> **What this task involves**: Within the records below, find each line that holds the string "Take", then copy it.

> **Excerpted records**:
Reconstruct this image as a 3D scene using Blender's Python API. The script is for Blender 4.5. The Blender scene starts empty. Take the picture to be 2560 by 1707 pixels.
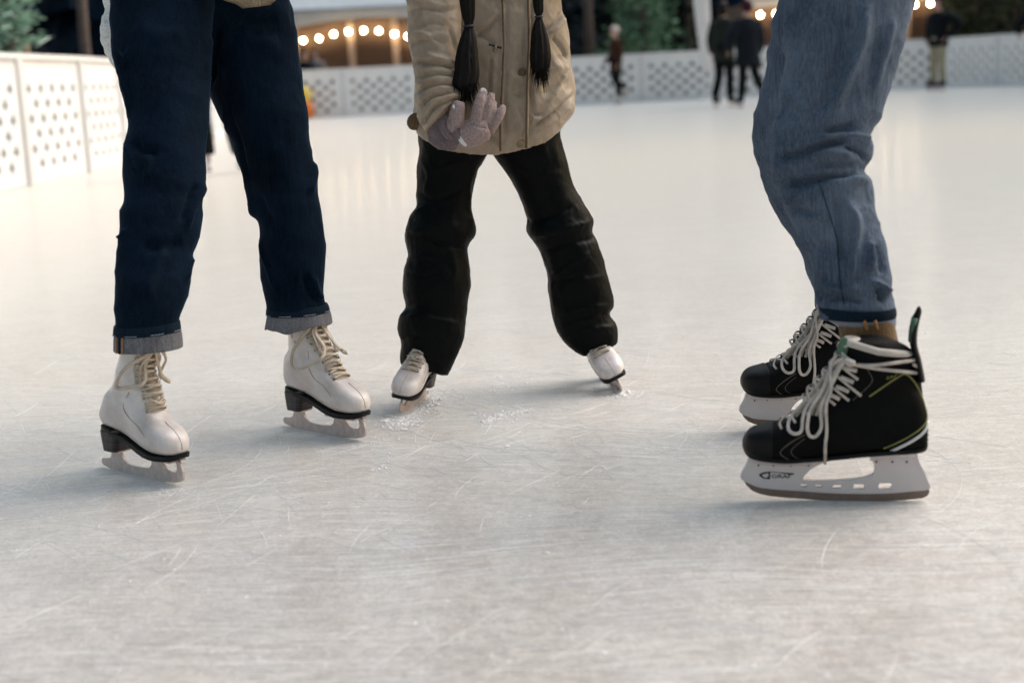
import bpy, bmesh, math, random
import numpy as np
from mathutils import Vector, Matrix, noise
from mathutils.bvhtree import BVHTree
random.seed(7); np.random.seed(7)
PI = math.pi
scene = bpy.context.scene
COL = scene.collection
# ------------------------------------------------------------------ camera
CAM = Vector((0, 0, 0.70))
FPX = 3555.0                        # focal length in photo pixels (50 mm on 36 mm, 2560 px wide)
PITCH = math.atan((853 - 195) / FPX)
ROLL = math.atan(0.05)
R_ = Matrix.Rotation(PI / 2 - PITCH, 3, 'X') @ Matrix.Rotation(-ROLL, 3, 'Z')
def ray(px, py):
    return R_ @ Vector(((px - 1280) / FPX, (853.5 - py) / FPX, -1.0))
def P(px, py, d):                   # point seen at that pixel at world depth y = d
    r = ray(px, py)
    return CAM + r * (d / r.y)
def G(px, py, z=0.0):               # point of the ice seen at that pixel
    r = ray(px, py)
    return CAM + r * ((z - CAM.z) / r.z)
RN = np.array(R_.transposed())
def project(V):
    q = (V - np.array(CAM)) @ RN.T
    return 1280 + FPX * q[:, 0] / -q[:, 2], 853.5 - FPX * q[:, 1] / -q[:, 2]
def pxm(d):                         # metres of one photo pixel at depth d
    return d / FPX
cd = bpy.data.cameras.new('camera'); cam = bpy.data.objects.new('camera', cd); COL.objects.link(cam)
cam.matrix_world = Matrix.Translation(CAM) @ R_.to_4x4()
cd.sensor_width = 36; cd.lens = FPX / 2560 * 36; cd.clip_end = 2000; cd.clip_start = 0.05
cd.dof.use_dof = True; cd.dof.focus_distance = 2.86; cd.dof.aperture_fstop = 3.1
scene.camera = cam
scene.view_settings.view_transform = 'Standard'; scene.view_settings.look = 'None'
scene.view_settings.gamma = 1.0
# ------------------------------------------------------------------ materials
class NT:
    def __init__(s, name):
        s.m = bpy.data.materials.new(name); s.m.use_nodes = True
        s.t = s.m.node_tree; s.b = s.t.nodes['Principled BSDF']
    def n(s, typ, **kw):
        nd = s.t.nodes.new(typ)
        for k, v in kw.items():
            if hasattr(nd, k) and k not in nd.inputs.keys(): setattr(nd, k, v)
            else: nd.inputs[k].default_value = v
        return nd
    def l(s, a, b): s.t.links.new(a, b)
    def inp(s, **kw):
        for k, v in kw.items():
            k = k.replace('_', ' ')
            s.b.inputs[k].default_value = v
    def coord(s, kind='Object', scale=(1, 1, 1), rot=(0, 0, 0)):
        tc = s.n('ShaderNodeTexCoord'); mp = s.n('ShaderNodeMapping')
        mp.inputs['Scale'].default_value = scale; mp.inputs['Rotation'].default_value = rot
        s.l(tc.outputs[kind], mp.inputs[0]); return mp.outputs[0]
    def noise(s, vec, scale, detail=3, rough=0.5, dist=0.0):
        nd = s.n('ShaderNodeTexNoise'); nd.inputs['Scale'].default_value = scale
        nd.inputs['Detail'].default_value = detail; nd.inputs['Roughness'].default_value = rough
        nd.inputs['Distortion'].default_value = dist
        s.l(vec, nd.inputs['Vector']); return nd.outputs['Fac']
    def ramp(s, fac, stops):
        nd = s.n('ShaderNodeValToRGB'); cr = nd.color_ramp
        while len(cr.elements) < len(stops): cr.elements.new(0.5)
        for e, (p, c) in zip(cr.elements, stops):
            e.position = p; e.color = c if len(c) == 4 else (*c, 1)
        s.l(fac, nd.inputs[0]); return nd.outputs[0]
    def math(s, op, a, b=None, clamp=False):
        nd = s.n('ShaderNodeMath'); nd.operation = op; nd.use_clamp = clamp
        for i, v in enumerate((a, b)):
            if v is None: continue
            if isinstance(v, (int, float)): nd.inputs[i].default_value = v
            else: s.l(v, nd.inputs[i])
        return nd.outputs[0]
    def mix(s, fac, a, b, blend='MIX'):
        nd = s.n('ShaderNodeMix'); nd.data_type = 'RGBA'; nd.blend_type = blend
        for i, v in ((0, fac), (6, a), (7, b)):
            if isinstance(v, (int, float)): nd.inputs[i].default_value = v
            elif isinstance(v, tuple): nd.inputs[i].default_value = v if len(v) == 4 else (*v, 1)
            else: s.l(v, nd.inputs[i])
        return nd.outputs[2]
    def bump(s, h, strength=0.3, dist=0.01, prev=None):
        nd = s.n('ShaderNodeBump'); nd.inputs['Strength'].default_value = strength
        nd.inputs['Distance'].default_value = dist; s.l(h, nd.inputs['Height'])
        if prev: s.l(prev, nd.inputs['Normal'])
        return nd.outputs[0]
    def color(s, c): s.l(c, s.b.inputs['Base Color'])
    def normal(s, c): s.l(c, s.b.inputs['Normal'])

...

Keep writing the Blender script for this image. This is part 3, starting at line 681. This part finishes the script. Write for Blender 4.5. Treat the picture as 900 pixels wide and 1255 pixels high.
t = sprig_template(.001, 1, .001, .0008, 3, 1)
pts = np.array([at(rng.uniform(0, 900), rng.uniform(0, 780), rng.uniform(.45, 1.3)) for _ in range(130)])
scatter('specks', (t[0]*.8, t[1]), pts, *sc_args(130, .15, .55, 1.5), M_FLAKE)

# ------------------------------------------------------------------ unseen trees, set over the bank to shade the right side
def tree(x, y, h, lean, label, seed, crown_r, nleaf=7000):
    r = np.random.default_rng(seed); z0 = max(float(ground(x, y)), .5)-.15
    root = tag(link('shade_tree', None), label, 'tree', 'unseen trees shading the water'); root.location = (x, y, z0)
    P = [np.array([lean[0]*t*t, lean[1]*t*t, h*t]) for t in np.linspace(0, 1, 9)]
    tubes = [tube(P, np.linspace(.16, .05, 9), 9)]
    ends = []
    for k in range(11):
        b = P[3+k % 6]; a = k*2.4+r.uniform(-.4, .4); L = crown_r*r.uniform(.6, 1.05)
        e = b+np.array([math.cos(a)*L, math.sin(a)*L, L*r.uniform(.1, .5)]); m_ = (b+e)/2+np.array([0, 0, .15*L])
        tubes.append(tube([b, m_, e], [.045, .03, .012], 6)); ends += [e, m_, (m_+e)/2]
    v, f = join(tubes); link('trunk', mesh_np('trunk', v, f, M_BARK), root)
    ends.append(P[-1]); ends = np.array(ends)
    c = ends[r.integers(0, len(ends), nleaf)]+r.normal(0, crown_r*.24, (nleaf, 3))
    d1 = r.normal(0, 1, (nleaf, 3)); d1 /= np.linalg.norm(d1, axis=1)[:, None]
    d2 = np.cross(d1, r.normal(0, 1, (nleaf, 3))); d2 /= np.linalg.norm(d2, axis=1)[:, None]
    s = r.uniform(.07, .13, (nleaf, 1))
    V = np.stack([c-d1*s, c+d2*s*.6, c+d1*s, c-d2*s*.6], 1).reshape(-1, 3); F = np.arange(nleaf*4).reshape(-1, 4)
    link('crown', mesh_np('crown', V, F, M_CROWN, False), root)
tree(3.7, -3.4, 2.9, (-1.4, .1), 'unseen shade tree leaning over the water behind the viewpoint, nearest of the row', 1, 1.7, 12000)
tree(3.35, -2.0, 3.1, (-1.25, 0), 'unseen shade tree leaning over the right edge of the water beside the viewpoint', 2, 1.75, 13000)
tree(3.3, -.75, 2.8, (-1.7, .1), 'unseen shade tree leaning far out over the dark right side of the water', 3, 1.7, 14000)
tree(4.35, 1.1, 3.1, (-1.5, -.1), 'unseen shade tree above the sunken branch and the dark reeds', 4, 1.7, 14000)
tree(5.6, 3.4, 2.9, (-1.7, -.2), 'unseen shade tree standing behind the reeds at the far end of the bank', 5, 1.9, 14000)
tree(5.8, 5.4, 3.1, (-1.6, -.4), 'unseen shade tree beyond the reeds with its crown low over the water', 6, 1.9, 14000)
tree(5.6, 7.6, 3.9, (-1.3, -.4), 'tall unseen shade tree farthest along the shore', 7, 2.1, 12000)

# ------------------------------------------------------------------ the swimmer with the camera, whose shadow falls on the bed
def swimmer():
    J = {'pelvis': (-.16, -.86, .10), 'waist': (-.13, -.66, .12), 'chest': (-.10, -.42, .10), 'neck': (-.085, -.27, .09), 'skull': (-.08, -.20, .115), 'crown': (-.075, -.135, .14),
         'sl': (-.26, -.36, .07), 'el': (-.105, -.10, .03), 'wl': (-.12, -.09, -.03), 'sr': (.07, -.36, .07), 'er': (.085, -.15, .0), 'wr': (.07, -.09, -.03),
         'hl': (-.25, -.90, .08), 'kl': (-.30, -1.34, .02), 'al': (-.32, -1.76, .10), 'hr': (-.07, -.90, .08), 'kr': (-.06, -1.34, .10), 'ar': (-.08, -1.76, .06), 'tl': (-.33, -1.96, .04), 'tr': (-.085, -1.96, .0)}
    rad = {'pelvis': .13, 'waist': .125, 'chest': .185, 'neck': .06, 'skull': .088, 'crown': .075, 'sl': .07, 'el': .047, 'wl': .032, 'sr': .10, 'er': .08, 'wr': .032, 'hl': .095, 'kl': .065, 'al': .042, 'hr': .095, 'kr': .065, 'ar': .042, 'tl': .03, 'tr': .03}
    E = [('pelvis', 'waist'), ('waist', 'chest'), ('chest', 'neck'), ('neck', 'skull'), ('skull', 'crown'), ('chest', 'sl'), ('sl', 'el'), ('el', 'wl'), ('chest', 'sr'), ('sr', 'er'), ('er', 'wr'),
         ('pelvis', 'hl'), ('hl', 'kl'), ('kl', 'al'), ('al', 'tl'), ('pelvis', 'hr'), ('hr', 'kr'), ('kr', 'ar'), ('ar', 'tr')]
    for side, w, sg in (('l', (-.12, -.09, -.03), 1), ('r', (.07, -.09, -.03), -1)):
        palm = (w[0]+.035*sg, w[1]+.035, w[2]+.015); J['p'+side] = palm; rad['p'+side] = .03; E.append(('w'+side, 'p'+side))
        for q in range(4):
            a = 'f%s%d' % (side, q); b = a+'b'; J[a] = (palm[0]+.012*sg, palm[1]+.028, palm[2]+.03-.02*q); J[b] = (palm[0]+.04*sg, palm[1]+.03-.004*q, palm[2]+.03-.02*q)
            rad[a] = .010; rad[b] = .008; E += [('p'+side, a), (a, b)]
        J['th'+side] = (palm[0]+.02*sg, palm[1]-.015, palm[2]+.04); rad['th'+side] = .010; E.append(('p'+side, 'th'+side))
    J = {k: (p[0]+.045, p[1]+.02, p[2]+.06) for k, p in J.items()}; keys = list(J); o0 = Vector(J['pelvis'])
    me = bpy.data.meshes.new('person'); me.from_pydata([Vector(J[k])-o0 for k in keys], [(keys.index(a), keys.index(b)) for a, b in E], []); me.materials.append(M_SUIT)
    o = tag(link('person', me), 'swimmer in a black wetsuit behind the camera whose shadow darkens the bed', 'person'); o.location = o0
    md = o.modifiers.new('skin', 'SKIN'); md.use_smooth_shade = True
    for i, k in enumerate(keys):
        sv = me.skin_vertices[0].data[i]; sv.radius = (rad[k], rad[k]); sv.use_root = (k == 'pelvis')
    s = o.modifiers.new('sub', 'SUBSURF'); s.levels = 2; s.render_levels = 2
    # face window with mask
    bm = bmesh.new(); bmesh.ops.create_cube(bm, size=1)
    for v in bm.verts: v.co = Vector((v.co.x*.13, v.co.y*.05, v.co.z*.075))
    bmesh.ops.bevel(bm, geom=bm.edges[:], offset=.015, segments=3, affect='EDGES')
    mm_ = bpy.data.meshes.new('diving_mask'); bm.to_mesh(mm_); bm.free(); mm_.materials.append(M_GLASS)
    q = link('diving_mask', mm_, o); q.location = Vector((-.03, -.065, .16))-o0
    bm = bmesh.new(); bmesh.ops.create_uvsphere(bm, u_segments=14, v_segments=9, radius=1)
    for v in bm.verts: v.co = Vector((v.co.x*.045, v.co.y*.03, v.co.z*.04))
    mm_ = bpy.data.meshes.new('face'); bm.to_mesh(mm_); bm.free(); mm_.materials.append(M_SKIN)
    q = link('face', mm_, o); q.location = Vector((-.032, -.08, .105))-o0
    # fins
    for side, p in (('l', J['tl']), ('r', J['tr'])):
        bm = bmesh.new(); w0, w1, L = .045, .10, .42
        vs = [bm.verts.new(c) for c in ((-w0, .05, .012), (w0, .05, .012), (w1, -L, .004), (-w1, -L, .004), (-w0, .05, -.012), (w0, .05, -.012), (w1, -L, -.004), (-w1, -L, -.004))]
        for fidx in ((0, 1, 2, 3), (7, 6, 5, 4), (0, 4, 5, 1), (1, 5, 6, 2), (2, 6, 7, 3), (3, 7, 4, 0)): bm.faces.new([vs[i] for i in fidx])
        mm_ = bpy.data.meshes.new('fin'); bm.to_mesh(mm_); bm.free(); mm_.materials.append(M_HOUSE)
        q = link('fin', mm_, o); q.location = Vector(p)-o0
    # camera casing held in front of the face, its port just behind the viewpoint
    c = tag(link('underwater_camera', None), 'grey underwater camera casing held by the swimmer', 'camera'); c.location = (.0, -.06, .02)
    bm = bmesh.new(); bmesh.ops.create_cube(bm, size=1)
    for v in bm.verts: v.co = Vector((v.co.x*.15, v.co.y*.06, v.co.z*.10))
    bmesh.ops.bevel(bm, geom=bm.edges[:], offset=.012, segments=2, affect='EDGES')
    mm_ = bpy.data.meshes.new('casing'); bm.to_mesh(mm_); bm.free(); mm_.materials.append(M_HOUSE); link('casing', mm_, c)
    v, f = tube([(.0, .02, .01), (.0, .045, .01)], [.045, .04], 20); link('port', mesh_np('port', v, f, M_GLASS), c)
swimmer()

==

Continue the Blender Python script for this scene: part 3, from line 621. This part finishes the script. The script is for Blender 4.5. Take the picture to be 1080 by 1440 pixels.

> **Exercise solution**:
Reconstruct this image as a 3D scene using Blender's Python API. The script is for Blender 4.5. The Blender scene starts empty. Take the picture to be 2560 by 1707 pixels.
Continue the Blender Python script for this scene: part 3, from line 621. This part finishes the script. The script is for Blender 4.5. Take the picture to be 1080 by 1440 pixels.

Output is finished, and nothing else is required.